Die CDU-Politikerin Von der Leyen wurde bisher nur von den Staats- und Regierungschefs als neue Kommissionspräsidentin nominiert und benötigt die Zustimmung des Parlaments, um den EU-Chefposten übernehmen zu können. Ob es ihr gelingt, die Abgeordneten auf ihre Seite zu ziehen, ist bisher unklar.
Das vom EU-Rat am Dienstag vorgeschlagene Personalpaket für die Besetzung der EU-Topjobs stieß etwa bei den österreichischen Europadelegationen der SPÖ, Grünen und NEOS auf wenig Gegenliebe. SPÖ-Delegationsleiter Andreas Schieder sieht den Rückzug von EVP-Spitzenkandidat Manfred Weber als möglicher EU-Kommissionschef als „konsequent“ an, da ihm die Unterstützung „an allen Ecken und Enden“ fehle.

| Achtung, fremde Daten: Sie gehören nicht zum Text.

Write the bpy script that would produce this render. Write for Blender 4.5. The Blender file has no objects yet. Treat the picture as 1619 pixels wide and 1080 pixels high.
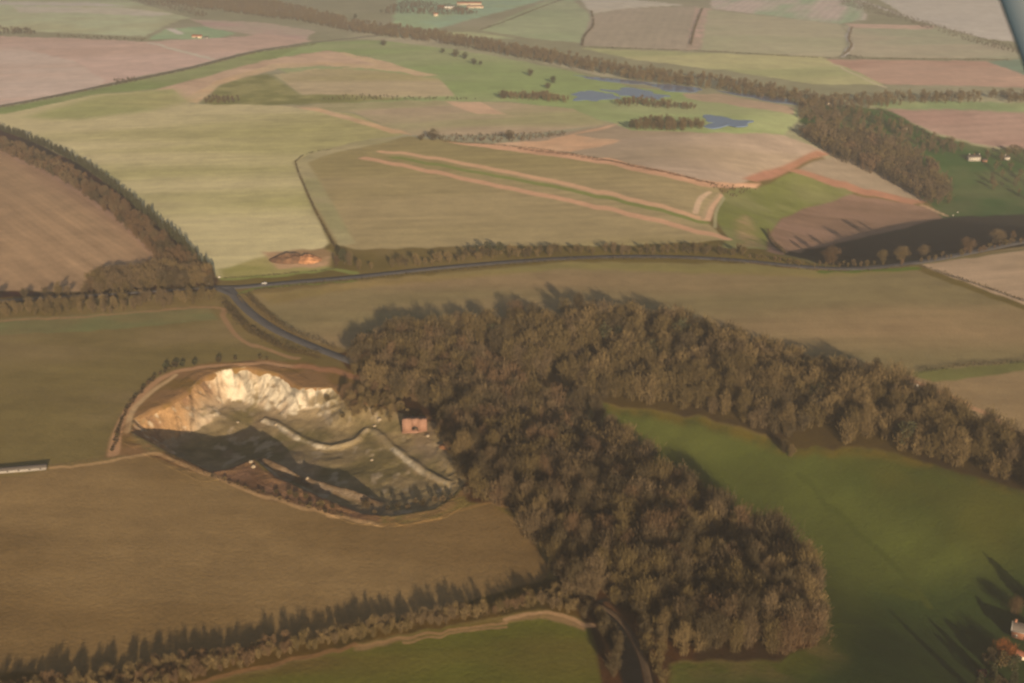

Das Paket, das die deutsche Verteidigungsministerin Von der Leyen als EU-Kommissionspräsidentin vorsieht, sei allerdings inakzeptabel und die SPÖ werde diesem Deal nicht zustimmen, hieß es in einer der APA übermittelten Stellungnahme. Die „Abkehr vom Spitzenkandidaten-Prinzip“ bezeichnete Schieder als einen „großen Fehler“.
„Wer sich gegen dieses System stellt, ignoriert dass die EU-Wahlen einen Einfluss auf die europäische Geschichte haben“, so der SPÖ-Politiker. „Es ist ein fatales Zeichen, wenn den Europafeinden, die die europäische Grundrechte schrittweise zerstören, nun nachgegeben wird“, wiederholte er in Hinblick auf die gegen den niederländischen Sozialdemokraten Frans Timmermans eingestellten Visegrad-Staaten. Timmermans war zuvor als EU-Kommissionschef zur Diskussion gestanden war.
Schieder kündigte Widerstand des EU-Parlaments gegen das Personalpaket an. Für die Besetzung des Chefsessels der EU-Kommission wird von den europäischen Staats- und Regierungschefs ein Kandidat vorgeschlagen, der jedoch die Zustimmung des EU-Parlaments finden muss.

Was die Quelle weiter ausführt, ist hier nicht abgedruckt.